Problem description »
Give the material once more, word for word, without any images.

Supplied information »
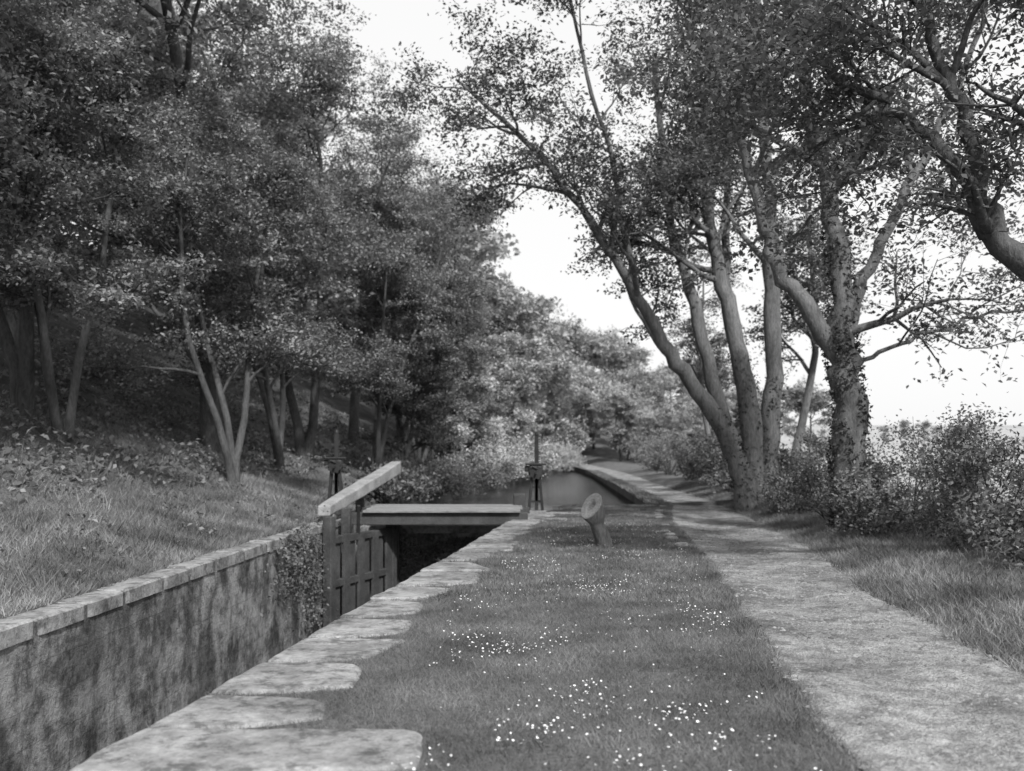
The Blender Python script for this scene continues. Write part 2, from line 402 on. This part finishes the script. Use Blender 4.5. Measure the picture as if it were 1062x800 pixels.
for q in range(5):
    for j in range(k): j2=(j+1)%k; f2.append((q*k+j,q*k+j2,(q+1)*k+j2,(q+1)*k+j))
f2.append(tuple(range(5*k,6*k)))
link(bpy.data.objects.new('sawn_top',pmesh('sawn',v2,f2,M_woodl)),mb)
# ------------------------------------------------------------------ foliage
def leaves(name,P,size,mat,flat=.6,asp=.55,rng=R):
    P=np.asarray(P); n=len(P)
    nn=rng.normal(0,1,(n,3)); nn[:,2]=np.abs(nn[:,2])+flat; nn=norm(nn)
    tg=norm(np.cross(nn,rng.normal(0,1,(n,3)))); bt=np.cross(nn,tg)
    s=(size*rng.uniform(.6,1.3,n))[:,None]
    V=np.stack([P-tg*s,P+bt*s*asp+nn*s*.15,P+tg*s-nn*s*.2,P-bt*s*asp+nn*s*.15],1).reshape(-1,3)
    return kmesh(name,V,4,mat)
class Tree:
    def __init__(s,seed): s.r=np.random.default_rng(seed); s.vs=[];s.fs=[];s.n=0;s.L=[]
    def add(s,pts,rad,k):
        v,f=tube(pts,rad,k); s.vs.append(v); s.fs+= [tuple(i+s.n for i in q) for q in f]; s.n+=len(v)
    def branch(s,p,d,L,r,lvl,mx,P):
        n=max(3,min(9,int(L/.45)+2)); pts=[np.array(p,float)]; d=norm(np.array(d,float))
        for i in range(n):
            d=norm(d+s.r.normal(0,P['wander'],3)+np.array([0,0,P['up'][min(lvl,len(P['up'])-1)]])); pts.append(pts[-1]+d*L/n)
        pts=np.array(pts); rad=np.linspace(r,r*.3,n+1)
        s.add(pts,rad,[9,6,4,3,3][lvl] if lvl<5 else 3)
        s.kids(pts,rad,L,lvl,mx,P)
    def kids(s,pts,rad,L,lvl,mx,P):
        n=len(pts)-1
        if lvl<mx:
            for c in range(P['k'][lvl]):
                t=s.r.uniform(P['t0'][lvl],1.0); i=min(int(t*n),n-1); f=t*n-i
                q=pts[i]*(1-f)+pts[i+1]*f; dd=norm(pts[i+1]-pts[i]); rr=rad[i]*(1-f)+rad[i+1]*f
                e=norm(np.cross(dd,s.r.normal(0,1,3))); 
                if lvl>=1: e=norm(e*np.array([1,1,P['flat']]))
                an=s.r.uniform(*P['ang']); d2=dd*math.cos(an)+e*math.sin(an)
                s.branch(q,d2,P['len'][lvl]*s.r.uniform(.6,1.15)*(1-.35*t if lvl==0 else 1),min(rr*.6,.09),lvl+1,mx,P)
        if lvl>=mx-1:
            m=P['leaf'] if lvl==mx else P['leaf']//2
            u=s.r.uniform(.1,1.05,m)*n; i=np.clip(u.astype(int),0,n-1); f=(u-i)[:,None]
            q=pts[i]*(1-f)+pts[i+1]*f
            s.L.append(q+s.r.normal(0,1,(m,3))*np.array([P['sp'],P['sp'],P['sp']*.4]))
    def meshes(s,name,bark,leaf,size,flat=.6):
        V=np.concatenate(s.vs); me=kmesh(name+'_wood',V,4,bark,True,s.fs)
        ml=leaves(name+'_leaves',np.concatenate(s.L),size,leaf,flat,rng=s.r); return me,ml
def place(name,ms,loc,rz=0,s=1.):
    o=link(bpy.data.objects.new(name,ms[0])); o.location=loc; o.rotation_euler=(0,0,rz); o.scale=(s,s,s)
    f=link(bpy.data.objects.new('foliage',ms[1]),o); return o
PG=dict(wander=.13,up=[.06,.05,.02,0],k=[15,7,5],t0=[.25,.25,.2],ang=(.7,1.25),flat=.3,len=[3.6,1.5,.75],leaf=60,sp=.17)
def gtree(seed,H,lean=(0,0),leafmat=M_leafL,size=.075,stems=1,r=.2,P=PG,bark=M_barkd):
    T=Tree(seed)
    for sidx in range(stems):
        P2=dict(P)
        n=9; pts=[np.array([0,0,-.3])]; a=T.r.uniform(0,6.28); sp=.18*(stems>1)
        d=norm(np.array([lean[0]+sp*math.cos(a),lean[1]+sp*math.sin(a),1]))
        for i in range(n):
            d=norm(d+T.r.normal(0,.09,3)+[0,0,.06]); pts.append(pts[-1]+d*H/n)
        pts=np.array(pts); rad=r*np.linspace(1,.2,n+1); rad[0]*=1.35
        T.add(pts,rad,10)
        if stems>1: P2['k']=[max(6,P['k'][0]*2//(stems+1))]+P['k'][1:]
        T.kids(pts,rad,H,0,3,P2)
    return T.meshes('tree%d'%seed,bark,leafmat,size)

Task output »
The Blender Python script for this scene continues. Write part 2, from line 402 on. This part finishes the script. Use Blender 4.5. Measure the picture as if it were 1062x800 pixels.
for q in range(5):
    for j in range(k): j2=(j+1)%k; f2.append((q*k+j,q*k+j2,(q+1)*k+j2,(q+1)*k+j))
f2.append(tuple(range(5*k,6*k)))
link(bpy.data.objects.new('sawn_top',pmesh('sawn',v2,f2,M_woodl)),mb)
# ------------------------------------------------------------------ foliage
def leaves(name,P,size,mat,flat=.6,asp=.55,rng=R):
    P=np.asarray(P); n=len(P)
    nn=rng.normal(0,1,(n,3)); nn[:,2]=np.abs(nn[:,2])+flat; nn=norm(nn)
    tg=norm(np.cross(nn,rng.normal(0,1,(n,3)))); bt=np.cross(nn,tg)
    s=(size*rng.uniform(.6,1.3,n))[:,None]
    V=np.stack([P-tg*s,P+bt*s*asp+nn*s*.15,P+tg*s-nn*s*.2,P-bt*s*asp+nn*s*.15],1).reshape(-1,3)
    return kmesh(name,V,4,mat)
class Tree:
    def __init__(s,seed): s.r=np.random.default_rng(seed); s.vs=[];s.fs=[];s.n=0;s.L=[]
    def add(s,pts,rad,k):
        v,f=tube(pts,rad,k); s.vs.append(v); s.fs+= [tuple(i+s.n for i in q) for q in f]; s.n+=len(v)
    def branch(s,p,d,L,r,lvl,mx,P):
        n=max(3,min(9,int(L/.45)+2)); pts=[np.array(p,float)]; d=norm(np.array(d,float))
        for i in range(n):
            d=norm(d+s.r.normal(0,P['wander'],3)+np.array([0,0,P['up'][min(lvl,len(P['up'])-1)]])); pts.append(pts[-1]+d*L/n)
        pts=np.array(pts); rad=np.linspace(r,r*.3,n+1)
        s.add(pts,rad,[9,6,4,3,3][lvl] if lvl<5 else 3)
        s.kids(pts,rad,L,lvl,mx,P)
    def kids(s,pts,rad,L,lvl,mx,P):
        n=len(pts)-1
        if lvl<mx:
            for c in range(P['k'][lvl]):
                t=s.r.uniform(P['t0'][lvl],1.0); i=min(int(t*n),n-1); f=t*n-i
                q=pts[i]*(1-f)+pts[i+1]*f; dd=norm(pts[i+1]-pts[i]); rr=rad[i]*(1-f)+rad[i+1]*f
                e=norm(np.cross(dd,s.r.normal(0,1,3))); 
                if lvl>=1: e=norm(e*np.array([1,1,P['flat']]))
                an=s.r.uniform(*P['ang']); d2=dd*math.cos(an)+e*math.sin(an)
                s.branch(q,d2,P['len'][lvl]*s.r.uniform(.6,1.15)*(1-.35*t if lvl==0 else 1),min(rr*.6,.09),lvl+1,mx,P)
        if lvl>=mx-1:
            m=P['leaf'] if lvl==mx else P['leaf']//2
            u=s.r.uniform(.1,1.05,m)*n; i=np.clip(u.astype(int),0,n-1); f=(u-i)[:,None]
            q=pts[i]*(1-f)+pts[i+1]*f
            s.L.append(q+s.r.normal(0,1,(m,3))*np.array([P['sp'],P['sp'],P['sp']*.4]))
    def meshes(s,name,bark,leaf,size,flat=.6):
        V=np.concatenate(s.vs); me=kmesh(name+'_wood',V,4,bark,True,s.fs)
        ml=leaves(name+'_leaves',np.concatenate(s.L),size,leaf,flat,rng=s.r); return me,ml
def place(name,ms,loc,rz=0,s=1.):
    o=link(bpy.data.objects.new(name,ms[0])); o.location=loc; o.rotation_euler=(0,0,rz); o.scale=(s,s,s)
    f=link(bpy.data.objects.new('foliage',ms[1]),o); return o
PG=dict(wander=.13,up=[.06,.05,.02,0],k=[15,7,5],t0=[.25,.25,.2],ang=(.7,1.25),flat=.3,len=[3.6,1.5,.75],leaf=60,sp=.17)
def gtree(seed,H,lean=(0,0),leafmat=M_leafL,size=.075,stems=1,r=.2,P=PG,bark=M_barkd):
    T=Tree(seed)
    for sidx in range(stems):
        P2=dict(P)
        n=9; pts=[np.array([0,0,-.3])]; a=T.r.uniform(0,6.28); sp=.18*(stems>1)
        d=norm(np.array([lean[0]+sp*math.cos(a),lean[1]+sp*math.sin(a),1]))
        for i in range(n):
            d=norm(d+T.r.normal(0,.09,3)+[0,0,.06]); pts.append(pts[-1]+d*H/n)
        pts=np.array(pts); rad=r*np.linspace(1,.2,n+1); rad[0]*=1.35
        T.add(pts,rad,10)
        if stems>1: P2['k']=[max(6,P['k'][0]*2//(stems+1))]+P['k'][1:]
        T.kids(pts,rad,H,0,3,P2)
    return T.meshes('tree%d'%seed,bark,leafmat,size)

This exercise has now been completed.